- **Goal of the exercise**: Extract exactly those lines that lie between the start of the material and the line with "from mathutils import", including both boundary lines and no others.

- **Available data**:
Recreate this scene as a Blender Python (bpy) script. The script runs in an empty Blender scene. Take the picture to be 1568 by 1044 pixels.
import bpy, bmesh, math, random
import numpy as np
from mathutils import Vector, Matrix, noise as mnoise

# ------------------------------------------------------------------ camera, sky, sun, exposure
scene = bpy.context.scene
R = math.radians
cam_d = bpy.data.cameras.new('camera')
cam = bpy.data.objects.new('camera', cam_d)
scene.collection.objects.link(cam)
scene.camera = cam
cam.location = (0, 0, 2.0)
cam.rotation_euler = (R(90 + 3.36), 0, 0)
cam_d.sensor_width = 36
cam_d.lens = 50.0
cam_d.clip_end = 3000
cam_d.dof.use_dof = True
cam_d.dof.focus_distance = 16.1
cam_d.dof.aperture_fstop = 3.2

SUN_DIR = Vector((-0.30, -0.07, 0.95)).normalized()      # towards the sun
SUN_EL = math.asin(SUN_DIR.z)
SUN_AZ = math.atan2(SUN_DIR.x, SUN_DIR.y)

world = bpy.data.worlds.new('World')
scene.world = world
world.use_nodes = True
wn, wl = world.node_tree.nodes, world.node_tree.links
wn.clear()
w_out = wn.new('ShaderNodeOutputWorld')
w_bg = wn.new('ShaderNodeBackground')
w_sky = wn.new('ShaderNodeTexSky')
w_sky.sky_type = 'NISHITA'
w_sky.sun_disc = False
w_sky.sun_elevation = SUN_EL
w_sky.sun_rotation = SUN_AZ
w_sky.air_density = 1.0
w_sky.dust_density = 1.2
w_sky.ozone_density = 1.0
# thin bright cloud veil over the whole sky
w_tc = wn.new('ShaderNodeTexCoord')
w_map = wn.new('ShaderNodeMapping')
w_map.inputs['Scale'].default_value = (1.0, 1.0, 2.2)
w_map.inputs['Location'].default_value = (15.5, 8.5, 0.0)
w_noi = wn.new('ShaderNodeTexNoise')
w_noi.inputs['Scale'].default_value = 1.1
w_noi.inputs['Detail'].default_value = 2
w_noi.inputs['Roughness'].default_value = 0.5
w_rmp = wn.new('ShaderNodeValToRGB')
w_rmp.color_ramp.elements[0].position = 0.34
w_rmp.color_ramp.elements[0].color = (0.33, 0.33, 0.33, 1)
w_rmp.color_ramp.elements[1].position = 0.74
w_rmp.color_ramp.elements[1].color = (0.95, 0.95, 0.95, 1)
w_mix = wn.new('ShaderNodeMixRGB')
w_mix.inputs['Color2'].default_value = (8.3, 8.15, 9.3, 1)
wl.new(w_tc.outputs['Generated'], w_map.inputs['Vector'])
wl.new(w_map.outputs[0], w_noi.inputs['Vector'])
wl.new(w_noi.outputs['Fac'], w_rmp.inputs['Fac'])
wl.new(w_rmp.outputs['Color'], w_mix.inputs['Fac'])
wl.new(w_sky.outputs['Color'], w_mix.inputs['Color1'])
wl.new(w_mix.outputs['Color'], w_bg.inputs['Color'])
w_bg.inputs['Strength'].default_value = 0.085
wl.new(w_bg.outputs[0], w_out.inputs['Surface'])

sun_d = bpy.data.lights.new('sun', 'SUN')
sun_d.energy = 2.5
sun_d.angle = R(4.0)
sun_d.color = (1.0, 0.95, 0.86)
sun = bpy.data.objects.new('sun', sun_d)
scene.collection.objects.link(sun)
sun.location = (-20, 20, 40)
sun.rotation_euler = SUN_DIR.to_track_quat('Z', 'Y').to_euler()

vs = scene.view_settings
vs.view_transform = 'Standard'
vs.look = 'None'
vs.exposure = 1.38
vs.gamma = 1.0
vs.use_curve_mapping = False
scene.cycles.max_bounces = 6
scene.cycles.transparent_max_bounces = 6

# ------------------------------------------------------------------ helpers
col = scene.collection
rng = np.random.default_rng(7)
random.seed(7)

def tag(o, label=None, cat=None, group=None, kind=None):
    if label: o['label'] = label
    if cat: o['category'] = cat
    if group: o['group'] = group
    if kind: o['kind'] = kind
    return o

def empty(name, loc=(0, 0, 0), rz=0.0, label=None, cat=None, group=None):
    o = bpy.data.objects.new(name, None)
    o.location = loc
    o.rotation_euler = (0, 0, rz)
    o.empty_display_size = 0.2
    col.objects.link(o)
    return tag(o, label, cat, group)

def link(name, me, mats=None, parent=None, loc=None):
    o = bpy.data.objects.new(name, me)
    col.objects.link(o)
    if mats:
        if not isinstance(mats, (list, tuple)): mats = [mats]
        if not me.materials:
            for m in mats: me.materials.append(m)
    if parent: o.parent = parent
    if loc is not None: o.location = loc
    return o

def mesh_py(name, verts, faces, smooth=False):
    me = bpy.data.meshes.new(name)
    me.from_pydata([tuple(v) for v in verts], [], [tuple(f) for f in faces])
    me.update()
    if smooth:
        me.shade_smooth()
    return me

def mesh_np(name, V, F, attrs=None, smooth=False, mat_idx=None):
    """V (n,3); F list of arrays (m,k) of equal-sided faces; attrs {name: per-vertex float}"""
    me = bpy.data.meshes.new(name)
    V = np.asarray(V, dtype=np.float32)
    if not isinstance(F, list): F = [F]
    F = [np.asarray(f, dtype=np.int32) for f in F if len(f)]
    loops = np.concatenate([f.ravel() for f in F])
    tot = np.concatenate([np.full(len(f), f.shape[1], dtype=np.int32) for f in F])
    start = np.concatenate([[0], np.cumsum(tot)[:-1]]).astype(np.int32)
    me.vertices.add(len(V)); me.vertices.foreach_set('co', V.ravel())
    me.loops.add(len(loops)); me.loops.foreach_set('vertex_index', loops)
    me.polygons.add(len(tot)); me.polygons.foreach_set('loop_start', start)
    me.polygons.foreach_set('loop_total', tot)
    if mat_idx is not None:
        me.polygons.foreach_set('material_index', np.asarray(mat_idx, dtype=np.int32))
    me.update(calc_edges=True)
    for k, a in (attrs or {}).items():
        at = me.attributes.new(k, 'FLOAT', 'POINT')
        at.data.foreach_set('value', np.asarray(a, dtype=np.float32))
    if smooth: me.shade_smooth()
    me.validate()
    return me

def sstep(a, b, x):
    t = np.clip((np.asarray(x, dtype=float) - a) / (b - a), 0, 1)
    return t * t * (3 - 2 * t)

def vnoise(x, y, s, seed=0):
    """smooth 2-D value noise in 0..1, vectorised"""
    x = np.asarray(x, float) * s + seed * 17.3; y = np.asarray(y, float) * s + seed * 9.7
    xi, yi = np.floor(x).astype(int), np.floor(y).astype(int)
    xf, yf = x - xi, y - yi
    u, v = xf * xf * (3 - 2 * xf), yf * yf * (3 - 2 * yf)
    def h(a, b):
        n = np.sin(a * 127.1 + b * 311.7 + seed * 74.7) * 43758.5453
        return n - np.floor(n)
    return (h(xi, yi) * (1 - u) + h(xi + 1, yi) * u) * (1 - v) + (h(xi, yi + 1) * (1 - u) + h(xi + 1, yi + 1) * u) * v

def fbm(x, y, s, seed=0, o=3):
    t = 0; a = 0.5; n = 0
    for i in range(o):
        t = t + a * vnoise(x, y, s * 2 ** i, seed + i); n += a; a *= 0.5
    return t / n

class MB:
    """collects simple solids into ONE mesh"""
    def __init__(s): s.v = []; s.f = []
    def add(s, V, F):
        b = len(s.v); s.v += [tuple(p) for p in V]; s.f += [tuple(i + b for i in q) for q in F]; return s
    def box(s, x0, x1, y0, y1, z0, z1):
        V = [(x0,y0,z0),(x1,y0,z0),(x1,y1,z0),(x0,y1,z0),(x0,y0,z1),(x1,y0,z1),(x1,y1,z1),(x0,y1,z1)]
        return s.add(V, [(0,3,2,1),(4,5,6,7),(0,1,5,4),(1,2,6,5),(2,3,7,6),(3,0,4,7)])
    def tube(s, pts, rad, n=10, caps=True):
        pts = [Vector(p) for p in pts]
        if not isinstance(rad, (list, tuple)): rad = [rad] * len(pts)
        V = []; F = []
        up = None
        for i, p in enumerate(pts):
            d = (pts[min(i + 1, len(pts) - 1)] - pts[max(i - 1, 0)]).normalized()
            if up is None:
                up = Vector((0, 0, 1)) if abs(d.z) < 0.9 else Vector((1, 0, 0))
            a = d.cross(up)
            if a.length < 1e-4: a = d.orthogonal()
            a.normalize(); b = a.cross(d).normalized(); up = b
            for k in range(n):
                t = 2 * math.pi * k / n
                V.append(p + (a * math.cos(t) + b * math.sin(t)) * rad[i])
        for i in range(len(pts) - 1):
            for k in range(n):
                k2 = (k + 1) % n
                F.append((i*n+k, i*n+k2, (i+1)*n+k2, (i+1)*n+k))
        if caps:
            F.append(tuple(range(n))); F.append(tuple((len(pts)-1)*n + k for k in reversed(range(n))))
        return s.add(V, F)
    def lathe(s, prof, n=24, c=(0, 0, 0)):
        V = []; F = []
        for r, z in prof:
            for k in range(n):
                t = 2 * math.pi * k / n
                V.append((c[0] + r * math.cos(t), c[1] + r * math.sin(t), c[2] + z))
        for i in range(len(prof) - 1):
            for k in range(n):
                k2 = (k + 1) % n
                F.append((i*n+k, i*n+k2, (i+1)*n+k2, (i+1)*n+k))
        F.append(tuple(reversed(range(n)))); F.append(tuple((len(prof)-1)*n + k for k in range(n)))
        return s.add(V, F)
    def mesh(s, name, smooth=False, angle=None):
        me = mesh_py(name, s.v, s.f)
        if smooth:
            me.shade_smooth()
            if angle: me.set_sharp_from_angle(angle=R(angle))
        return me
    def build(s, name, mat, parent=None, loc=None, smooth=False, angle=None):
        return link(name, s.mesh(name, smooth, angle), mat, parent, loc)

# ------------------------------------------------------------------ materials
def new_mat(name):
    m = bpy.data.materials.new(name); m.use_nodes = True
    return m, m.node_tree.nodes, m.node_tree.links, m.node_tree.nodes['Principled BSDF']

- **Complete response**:
Recreate this scene as a Blender Python (bpy) script. The script runs in an empty Blender scene. Take the picture to be 1568 by 1044 pixels.
import bpy, bmesh, math, random
import numpy as np
from mathutils import Vector, Matrix, noise as mnoise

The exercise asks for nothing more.